DPLL Algorithm [5 points]
Short description
Write a DPLL solver which implements the basic branch and bound DPLL algorithm with unit propagation. Part of the task is also experimental evaluation of your solver on small benchmarks and a report on the results of the experiments.
Input format
Your program should be able to read two input formats
- The simplified SMT-LIB format described in the first task.
- The DIMACS format, also described in the first task.
Output format
- As a minimal output, the solver should write out if the formula is satisfiable (SAT) or unsatisfiable (UNSAT).

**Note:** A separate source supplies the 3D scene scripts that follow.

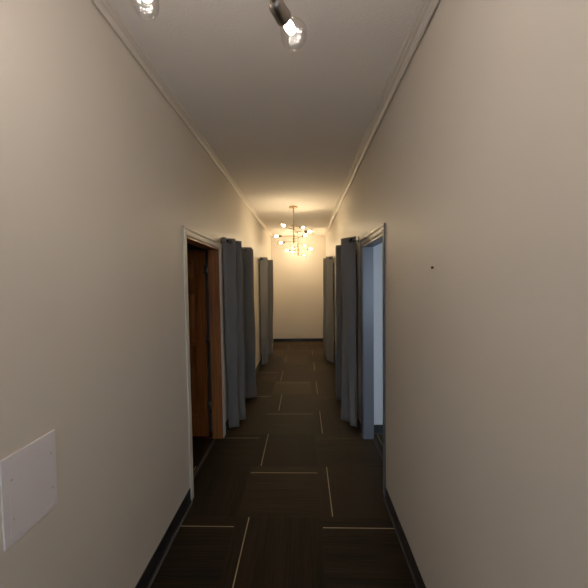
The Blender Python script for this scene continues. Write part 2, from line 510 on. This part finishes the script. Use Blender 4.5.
for s, yy in ((-1, dy0), (1, dy1)):
    add_lathe(bm, (dx0 + .07, yy, .96), (0, s, 0), [(0, 0), (.032, 0), (.032, .006), (.012, .010), (.011, .030), (.024, .040), (.028, .052), (.022, .064), (0, .068)], 20)
local(obj('knob', bm, 'steel', None, True), door)

# ------------------------------------------------------------------ white cover plate and the little screw on the walls
py0, py1, pz0, pz1 = .850, 1.048, .910, 1.183
pl = empty('cover_plate', (XL, (py0 + py1)/2, pz0)); tag(pl, 'blank white cover plate screwed flat on the left wall', 'cover plate')
bm = bmesh.new()
def prect(i, x): return [bm.verts.new((x, y, z)) for y, z in ((py0+i, pz0+i), (py1-i, pz0+i), (py1-i, pz1-i), (py0+i, pz1-i))]
rings = [prect(0, XL - .003), prect(0, XL + .0035), prect(.0015, XL + .0045), prect(.019, XL + .0048), prect(.0200, XL + .0044), prect(.021, XL + .0044), prect(.022, XL + .0048)]
for A, B in zip(rings, rings[1:]):
    for k in range(4): bm.faces.new([A[k], A[(k+1)%4], B[(k+1)%4], B[k]])
bm.faces.new(rings[-1]); bm.faces.new(rings[0][::-1])
local(obj('cover', bm, 'plate'), pl)
for y in (py0 + .030, py1 - .022):
    for z in (pz0 + .075, pz1 - .075):
        bm = bmesh.new()
        add_lathe(bm, (XL + .0046, y, z), (1, 0, 0), [(0, 0), (.0034, 0), (.0032, .001), (.0012, .0015), (0, .0008)], 12)
        s = obj('screw', bm, 'screw_white'); local(s, pl)

bm = bmesh.new()
add_lathe(bm, (XR + .008, 1.481, 1.757), (-1, 0, 0), [(0, 0), (.0032, 0), (.0032, .012), (.0065, .0135), (.0068, .0155), (.0045, .0185), (0, .019)], 14)
tag(obj('wall_screw', bm, 'screw', None, True), 'tiny dark screw left in the bare right wall', 'screw')

# ------------------------------------------------------------------ curtains
def catmull(P, n=9):
    out = []
    Q = [P[0]] + P + [P[-1]]
    for i in range(1, len(Q) - 2):
        p0, p1, p2, p3 = Q[i-1], Q[i], Q[i+1], Q[i+2]
        for k in range(n):
            t = k / n
            out.append(tuple(.5*((2*b) + (-a+c)*t + (2*a-5*b+4*c-d)*t*t + (-a+3*b-3*c+d)*t**3) for a, b, c, d in zip(p0, p1, p2, p3)))
    out.append(P[-1]); return out

CURT_TOP, ROD_Z = 2.195, 2.155
def curtain(pts_top, pts_bot, rod_x, label, group, ztop=CURT_TOP, zbot=.022, seed=0):
    """pts: plan points (x, y) of the pleats, top and bottom edge"""
    rnd = random.Random(seed)
    T, Bt = catmull(pts_top), catmull(pts_bot); n = len(T)
    cy = sum(p[1] for p in T) / n
    root = empty('curtain', (rod_x, cy, zbot)); tag(root, label, 'curtain', group)
    bm = bmesh.new(); nz = 36; grid = []
    ph = [rnd.uniform(0, 6.28) for _ in range(6)]
    for j in range(nz + 1):
        f = j / nz; z = ztop + (zbot - ztop) * f
        w = f ** 1.3; row = []
        for i in range(n):
            x = T[i][0] + (Bt[i][0] - T[i][0]) * w; y = T[i][1] + (Bt[i][1] - T[i][1]) * w
            s = i / n * 6.28
            a = .007 * min(1, f * 2.5)
            y += a * math.sin(5.1 * f * 3.14 + ph[0] + 2.3 * s); x += a * .7 * math.sin(3.7 * f * 3.14 + ph[1] + 1.7 * s)
            if f > .8:                                   # small slack wrinkles towards the hem
                y += .004 * math.sin(60 * f + ph[2] + 3 * s) * (f - .8) * 5
            row.append(bm.verts.new((x, y, z + (.004 * math.sin(2 * s + ph[3]) if j == nz else 0))))
        grid.append(row)
    for j in range(nz):
        for i in range(n - 1):
            bm.faces.new([grid[j][i], grid[j][i+1], grid[j+1][i+1], grid[j+1][i]])
    fab = obj('fabric', bm, 'fabric', None, True)
    md = fab.modifiers.new('thick', 'SOLIDIFY'); md.thickness = .0035; md.offset = 0
    local(fab, root)
    # grommets where the cloth crosses the rod
    for i in range(n - 1):
        a, b = T[i], T[i+1]
        if (a[0] - rod_x) * (b[0] - rod_x) < 0:
            t = (rod_x - a[0]) / (b[0] - a[0]); y = a[1] + (b[1] - a[1]) * t
            tx, ty = b[0]-a[0], b[1]-a[1]
            bm = bmesh.new(); add_torus(bm, (rod_x, y, ROD_Z), (-ty, tx, 0), .022, .0042)
            local(obj('grommet', bm, 'ring', None, True), root)
    return root

def pleats(spec, dx=0, amp=1.0, mid=None, dy=0):
    return [((mid + (x - mid) * amp if mid else x) + dx, y + dy) for x, y in spec]

GL1, GL2 = 'grey curtains on the near left rod', 'grey curtains on the far left rod'
GR1, GR2 = 'grey curtains on the near right rod', 'grey curtains on the far right rod'
RXL, RXR = -.822, .530
# left, near pair
curtain([(-.880, 3.325), (-.846, 3.352), (-.868, 3.40), (-.775, 3.482), (-.84, 3.55), (-.875, 3.58), (-.83, 3.625), (-.742, 3.677), (-.83, 3.74), (-.872, 3.775)],
        [(-.880, 3.440), (-.868, 3.448), (-.845, 3.458), (-.775, 3.485), (-.84, 3.54), (-.870, 3.585), (-.82, 3.63), (-.735, 3.68), (-.82, 3.75), (-.872, 3.79)],
        RXL, 'grey grommet curtain beside the cream-framed left doorway', GL1, seed=1)
curtain([(-.868, 4.262), (-.85, 4.30), (-.735, 4.378), (-.82, 4.45), (-.872, 4.48), (-.83, 4.53), (-.750, 4.575), (-.81, 4.63), (-.868, 4.66)],
        [(-.868, 4.285), (-.84, 4.33), (-.712, 4.385), (-.81, 4.45), (-.872, 4.485), (-.83, 4.53), (-.745, 4.58), (-.81, 4.63), (-.868, 4.67)],
        RXL, 'grey curtain on the left, second from the cream-framed doorway', GL1, seed=2)
# left, far pair
curtain([(-.868, 6.075), (-.85, 6.10), (-.730, 6.18), (-.81, 6.25), (-.872, 6.28), (-.82, 6.33), (-.745, 6.385), (-.82, 6.44), (-.868, 6.47)],
        [(-.868, 6.075), (-.85, 6.11), (-.765, 6.185), (-.82, 6.25), (-.872, 6.28), (-.82, 6.33), (-.770, 6.385), (-.82, 6.44), (-.868, 6.47)],
        RXL, 'pale warm-grey curtain, third along the left wall', GL2, seed=3)
curtain([(-.868, 6.84), (-.85, 6.87), (-.690, 6.945), (-.80, 7.01), (-.872, 7.04), (-.82, 7.08), (-.74, 7.13), (-.82, 7.18), (-.868, 7.21)],
        [(-.868, 6.84), (-.85, 6.87), (-.735, 6.955), (-.80, 7.01), (-.872, 7.04), (-.82, 7.08), (-.76, 7.13), (-.82, 7.18), (-.868, 7.21)],
        RXL, 'grey curtain nearest the end wall on the left', GL2, seed=4)
# right, near pair
curtain([(.585, 3.45), (.575, 3.468), (.50, 3.56), (.445, 3.655), (.50, 3.72), (.588, 3.75), (.54, 3.80), (.47, 3.83)],
        [(.588, 3.44), (.572, 3.478), (.517, 3.515), (.525, 3.575), (.428, 3.66), (.50, 3.72), (.588, 3.75), (.45, 3.83)],
        RXR, 'dark grey grommet curtain beside the grey-framed right doorway', GR1, seed=5)
curtain([(.588, 4.20), (.575, 4.23), (.455, 4.318), (.54, 4.38), (.588, 4.41), (.55, 4.46), (.47, 4.51), (.54, 4.57), (.588, 4.60)],
        [(.588, 4.20), (.575, 4.23), (.435, 4.320), (.54, 4.38), (.588, 4.41), (.55, 4.46), (.47, 4.51), (.54, 4.57), (.588, 4.60)],
        RXR, 'grey curtain on the right, second from the grey-framed doorway', GR1, seed=6)
# right, far pair
curtain([(.588, 6.13), (.575, 6.16), (.458, 6.29), (.54, 6.35), (.588, 6.38), (.55, 6.42), (.47, 6.47), (.54, 6.52), (.588, 6.55)],
        [(.588, 6.11), (.575, 6.15), (.455, 6.31), (.54, 6.37), (.588, 6.40), (.55, 6.44), (.46, 6.49), (.54, 6.54), (.588, 6.57)],
        RXR, 'pale warm-grey curtain, third along the right wall', GR2, seed=7)
curtain([(.588, 6.56), (.575, 6.585), (.428, 6.63), (.54, 6.70), (.588, 6.73), (.55, 6.78), (.46, 6.84), (.54, 6.92), (.588, 6.96)],
        [(.588, 6.59), (.575, 6.61), (.405, 6.66), (.54, 6.72), (.588, 6.75), (.55, 6.80), (.46, 6.86), (.54, 6.94), (.588, 6.98)],
        RXR, 'grey curtain nearest the end wall on the right', GR2, seed=8)

def curtain_rod(x, xw, ya, yb, label):
    root = empty('curtain_rod', (x, ya, ROD_Z)); tag(root, label, 'curtain rod')
    bm = bmesh.new(); add_rod(bm, (x, ya, ROD_Z), (x, yb, ROD_Z), .0095, 14); local(obj('rod', bm, 'black_metal', None, True), root)
    for y, s in ((ya, -1), (yb, 1)):
        bm = bmesh.new()
        add_lathe(bm, (x, y, ROD_Z), (0, s, 0), [(.0095, -.004), (.014, 0), (.014, .022), (.011, .028), (0, .029)], 14)
        local(obj('finial', bm, 'black_metal', None, True), root)
        bm = bmesh.new(); yy = y - s * .012
        add_box(bm, (min(xw, xw + (x-xw)*.06), yy - .012, ROD_Z - .035), (max(xw, xw + (x-xw)*.06), yy + .012, ROD_Z + .035))
        add_rod(bm, (xw, yy, ROD_Z - .014), (x, yy, ROD_Z - .014), .005, 8)
        local(obj('bracket', bm, 'black_metal'), root)
curtain_rod(RXL, XL, 3.345, 4.70, 'black curtain rod by the cream-framed left doorway')
curtain_rod(RXL, XL, 6.05, 7.25, 'black curtain rod on the far left wall, nearest the end wall')
curtain_rod(RXR, XR, 3.430, 4.64, 'black curtain rod by the grey-framed right doorway')
curtain_rod(RXR, XR, 6.09, 7.02, 'black curtain rod on the far right wall, nearest the end wall')

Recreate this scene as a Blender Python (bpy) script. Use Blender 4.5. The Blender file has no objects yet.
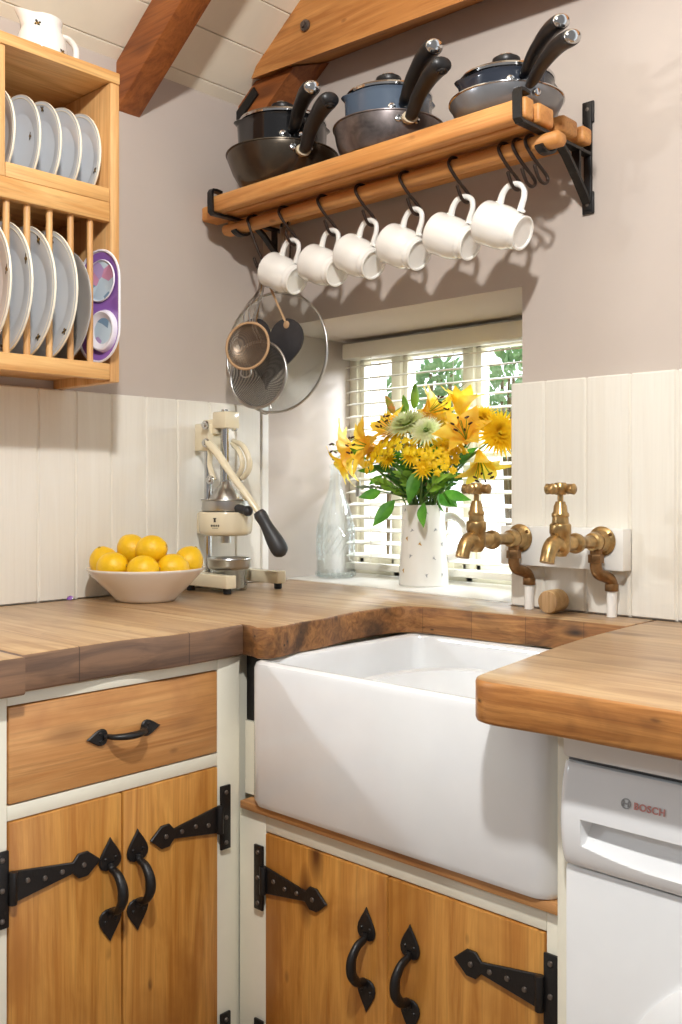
import bpy, bmesh, math, random
from mathutils import Matrix, Vector, Euler
random.seed(7)
PI = math.pi
SC = bpy.context.scene
COL = SC.collection
V = Vector

# ------------------------------------------------------------------ helpers
def lin(c):
    return tuple(((v/255.0)/12.92 if v/255.0 <= .04045 else ((v/255.0+.055)/1.055)**2.4) for v in c[:3]) + (1.0,)

def rrect(cx, cy, w, h, r, n=5):
    r = min(r, w/2-1e-4, h/2-1e-4)
    pts = []
    for (sx, sy, a0) in ((1, 1, 0), (-1, 1, PI/2), (-1, -1, PI), (1, -1, 1.5*PI)):
        for k in range(n+1):
            a = a0 + PI/2*k/n
            pts.append((cx+sx*(w/2-r)+r*math.cos(a), cy+sy*(h/2-r)+r*math.sin(a)))
    return pts

def frame(d, up=None):
    d = V(d).normalized()
    u = V(up) if up else (V((0, 0, 1)) if abs(d.z) < .95 else V((1, 0, 0)))
    s = u.cross(d).normalized()
    t = d.cross(s).normalized()
    return Matrix((s, t, d)).transposed()      # columns: side, up, forward

def T(x, y=None, z=None):
    return Matrix.Translation(V(x) if y is None else V((x, y, z)))

def at(loc, d, up=None):
    return T(loc) @ frame(d, up).to_4x4()

def curve_pts(ctrl, n=24):
    """Catmull-Rom through the control points"""
    P = [V(p) for p in ctrl]
    P = [2*P[0]-P[1]] + P + [2*P[-1]-P[-2]]
    out = []
    m = len(P)-3
    for k in range(n+1):
        s = k/n*m
        i = min(int(s), m-1)
        t = s-i
        a, b, c, d = P[i:i+4]
        out.append(.5*((2*b)+(c-a)*t+(2*a-5*b+4*c-d)*t*t+(3*b-a-3*c+d)*t**3))
    return out

class MB:
    def __init__(self):
        self.bm = bmesh.new()
        self.mi = 0
    def mat(self, i):
        self.mi = i
        return self
    def merge(self, b, M=None):
        if M is not None:
            b.transform(M)
        for f in b.faces:
            f.material_index = self.mi
        me = bpy.data.meshes.new('tmp')
        b.to_mesh(me)
        b.free()
        self.bm.from_mesh(me)
        bpy.data.meshes.remove(me)
        return self
    def box(self, x0, x1, y0, y1, z0, z1, bev=0, M=None, seg=2):
        b = bmesh.new()
        bmesh.ops.create_cube(b, size=1)
        b.transform(T((x0+x1)/2, (y0+y1)/2, (z0+z1)/2) @ Matrix.Diagonal((abs(x1-x0), abs(y1-y0), abs(z1-z0), 1)))
        if bev:
            bmesh.ops.bevel(b, geom=list(b.edges), offset=bev, segments=seg, affect='EDGES', profile=.5)
        return self.merge(b, M)
    def prism(self, pts, z0, z1, bev=0, M=None, seg=2, allbev=False):
        b = bmesh.new()
        lo = [b.verts.new((p[0], p[1], z0)) for p in pts]
        hi = [b.verts.new((p[0], p[1], z1)) for p in pts]
        n = len(pts)
        b.faces.new(lo[::-1])
        top = b.faces.new(hi)
        for i in range(n):
            b.faces.new((lo[i], lo[(i+1) % n], hi[(i+1) % n], hi[i]))
        bmesh.ops.recalc_face_normals(b, faces=list(b.faces))
        if bev:
            ed = [e for e in b.edges if allbev or abs(e.verts[0].co.z-e.verts[1].co.z) < 1e-6]
            bmesh.ops.bevel(b, geom=ed, offset=bev, segments=seg, affect='EDGES', profile=.5)
        return self.merge(b, M)
    def loft(self, rings, close_ends=True, M=None, wrap=True):
        b = bmesh.new()
        R = [[b.verts.new(p) for p in r] for r in rings]
        n = len(R[0])
        for a, c in zip(R[:-1], R[1:]):
            for i in range(n if wrap else n-1):
                j = (i+1) % n
                b.faces.new((a[i], a[j], c[j], c[i]))
        if close_ends:
            b.faces.new(R[0][::-1])
            b.faces.new(R[-1])
        bmesh.ops.recalc_face_normals(b, faces=list(b.faces))
        return self.merge(b, M)
    def lathe(self, prof, n=40, M=None, a0=0, a1=2*PI):
        b = bmesh.new()
        full = abs(a1-a0-2*PI) < 1e-6
        m = n if full else n+1
        rings = []
        for (r, z) in prof:
            if r < 1e-6:
                rings.append([b.verts.new((0, 0, z))])
            else:
                rings.append([b.verts.new((r*math.cos(a0+(a1-a0)*k/n), r*math.sin(a0+(a1-a0)*k/n), z)) for k in range(m)])
        for A, B in zip(rings[:-1], rings[1:]):
            for k in range(n):
                j = (k+1) % m
                if len(A) == 1 and len(B) == 1:
                    continue
                if len(A) == 1:
                    b.faces.new((A[0], B[j], B[k]))
                elif len(B) == 1:
                    b.faces.new((A[k], A[j], B[0]))
                else:
                    b.faces.new((A[k], A[j], B[j], B[k]))
        bmesh.ops.recalc_face_normals(b, faces=list(b.faces))
        return self.merge(b, M)
    def tube(self, path, r, n=10, closed=False, M=None, flat=1.0, up=None):
        P = [V(p) for p in path]
        m = len(P)
        if not hasattr(r, '__len__'):
            r = [r]*m
        elif len(r) != m:
            q = list(r)
            r = []
            for i in range(m):
                s = i/(m-1)*(len(q)-1)
                k = min(int(s), len(q)-2)
                r.append(q[k]+(q[k+1]-q[k])*(s-k))
        b = bmesh.new()
        rings = []
        s = None
        for i in range(m):
            if closed:
                d = P[(i+1) % m]-P[i-1]
            else:
                d = P[min(i+1, m-1)]-P[max(i-1, 0)]
            d.normalize()
            if s is None:
                u = V(up) if up else (V((0, 0, 1)) if abs(d.z) < .9 else V((1, 0, 0)))
                s = u.cross(d).normalized()
            else:
                s = (s-d*s.dot(d)).normalized()
            t = d.cross(s)
            rings.append([b.verts.new(P[i]+(s*math.cos(2*PI*k/n)+t*flat*math.sin(2*PI*k/n))*r[i]) for k in range(n)])
        rng = range(m) if closed else range(m-1)
        for i in rng:
            A, B = rings[i], rings[(i+1) % m]
            for k in range(n):
                j = (k+1) % n
                b.faces.new((A[k], A[j], B[j], B[k]))
        if not closed:
            b.faces.new(rings[0][::-1])
            b.faces.new(rings[-1])
        bmesh.ops.recalc_face_normals(b, faces=list(b.faces))
        return self.merge(b, M)
    def cyl(self, p0, p1, r, n=24, bev=0, r1=None):
        p0, p1 = V(p0), V(p1)
        L = (p1-p0).length
        r1 = r if r1 is None else r1
        if bev:
            prof = [(0, 0), (r-bev, 0), (r-bev*.3, bev*.3), (r, bev), (r1, L-bev), (r1-bev*.3, L-bev*.3), (r1-bev, L), (0, L)]
        else:
            prof = [(0, 0), (r, 0), (r1, L), (0, L)]
        return self.lathe(prof, n, at(p0, p1-p0))
    def sphere(self, c, r, sc=(1, 1, 1), M=None, u=20, v=12):
        b = bmesh.new()
        bmesh.ops.create_uvsphere(b, u_segments=u, v_segments=v, radius=r)
        b.transform(T(c) @ Matrix.Diagonal((sc[0], sc[1], sc[2], 1)))
        return self.merge(b, M)
    def ico(self, c, r, sub=2, sc=(1, 1, 1)):
        b = bmesh.new()
        bmesh.ops.create_icosphere(b, subdivisions=sub, radius=r)
        b.transform(T(c) @ Matrix.Diagonal((sc[0], sc[1], sc[2], 1)))
        return self.merge(b)
    def grid(self, fn, nu, nv, M=None):
        b = bmesh.new()
        G = [[b.verts.new(fn(i/nu, j/nv)) for j in range(nv+1)] for i in range(nu+1)]
        for i in range(nu):
            for j in range(nv):
                b.faces.new((G[i][j], G[i+1][j], G[i+1][j+1], G[i][j+1]))
        return self.merge(b, M)
    def petal(self, M, L, W, bend0, bend1, cup=.2, tip=1.0, base=.25, nu=8, nv=4, wav=0, peak=.5):
        """a petal or leaf: starts at the origin along +Z, bends towards +X; width along Y"""
        ph = random.random()*6
        def ctr(u):
            x = z = 0.0
            K = 10
            for k in range(K):
                a = bend0+(bend1-bend0)*u*(k+.5)/K
                x += math.sin(a)*L*u/K
                z += math.cos(a)*L*u/K
            return x, z, bend0+(bend1-bend0)*u
        def fn(u, v):
            x, z, a = ctr(u)
            if u < peak:
                w = base+(1-base)*math.sin(PI/2*u/peak)
            else:
                w = math.cos(PI/2*((u-peak)/(1-peak))**tip)
            w = max(w, .02)*W/2
            s = (v-.5)*2
            k = cup*W*(s*s)*math.sin(PI*min(u*1.2, 1)) + wav*W*math.sin(ph+u*9+s*2)*abs(s)
            return (x-math.cos(a)*k, s*w, z+math.sin(a)*k)
        return self.grid(fn, nu, nv, M)
    def build(self, name, mats, parent=None, smooth=True, angle=40, world=True):
        bm = self.bm
        if parent is not None and world:
            bm.transform(T(-V(parent.location)))
        me = bpy.data.meshes.new(name)
        bm.to_mesh(me)
        bm.free()
        for m in (mats if isinstance(mats, (list, tuple)) else [mats]):
            me.materials.append(m)
        if smooth:
            for p in me.polygons:
                p.use_smooth = True
            me.set_sharp_from_angle(angle=math.radians(angle))
        o = bpy.data.objects.new(name, me)
        COL.objects.link(o)
        if parent is not None:
            o.parent = parent
        return o

def tag(o, label=None, cat=None, group=None, kind=None):
    for k, v in (('label', label), ('category', cat), ('group', group), ('kind', kind)):
        if v:
            o[k] = v
    return o

def thing(name, label, cat, loc=(0, 0, 0), group=None):
    o = bpy.data.objects.new(name, None)
    o.empty_display_size = .03
    o.location = loc
    COL.objects.link(o)
    return tag(o, label, cat, group)

def sub(mb, name, mat, parent_part, **kw):
    """a sub-part: parts sit at their thing's origin, so the same shift applies"""
    root = parent_part.parent
    o = mb.build(name, mat, root, **kw)
    o.parent = parent_part
    return o

def dup(root, loc=None, rot=None, label=None):
    def cp(o, par):
        c = o.copy()
        COL.objects.link(c)
        c.parent = par
        for ch in [x for x in bpy.data.objects if x.parent == o]:
            cp(ch, c)
        return c
    c = cp(root, None)
    if loc is not None:
        c.location = loc
    if rot is not None:
        c.rotation_euler = rot
    if label:
        c['label'] = label
    return c

# ------------------------------------------------------------------ materials
def nt(name):
    m = bpy.data.materials.new(name)
    m.use_nodes = True
    return m, m.node_tree, m.node_tree.nodes['Principled BSDF']

def node(t, kind, **kw):
    n = t.nodes.new(kind)
    for k, v in kw.items():
        if k in n.inputs:
            n.inputs[k].default_value = v
        else:
            setattr(n, k, v)
    return n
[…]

- In case of a satisfiable formula a model should be output as well. The model is printed as a set of literals
- in case of DIMACS input format the sequence of literals should be increasing in the variable indices
- in case of the simplified SMT-LIB format the choice of literal ordering is up to you
- Statistical information should part of the output
- Total CPU time
- Number of decisions
- Number of steps of unit propagation (i.e. how many values were derived by unit propagation)
Experimental evaluation
For experimental evaluation you can use the example input files from the first task. Then you can try your solver on smaller examples from SATLIB Benchmark Problems. Select several examples from the category Uniform Random-3-SAT, measure the solving time and write a short report on how the solving time progresses with increasing complexity of the problems. Try your solver also on some non-random instances.
Extended description
The typical invocation of your program should be
dpll [input]Parameter input specifies the input file, the format of the input file can be either detected by the extension (.cnf for DIMACS, .sat for the simplified SMT-LIB format), or given as a special option.
- Particular choice of a decision heuristic is not important for the purpose of this exercise. You can for example take the variables in the increasing order by their indices, or you can implement a simple heuristic of your choice.
- The implementation of unit propagation is not important either, but at least it should be linear time (i.e. use at least adjacency lists). It might be interesting later how the watched literals improve the solving time.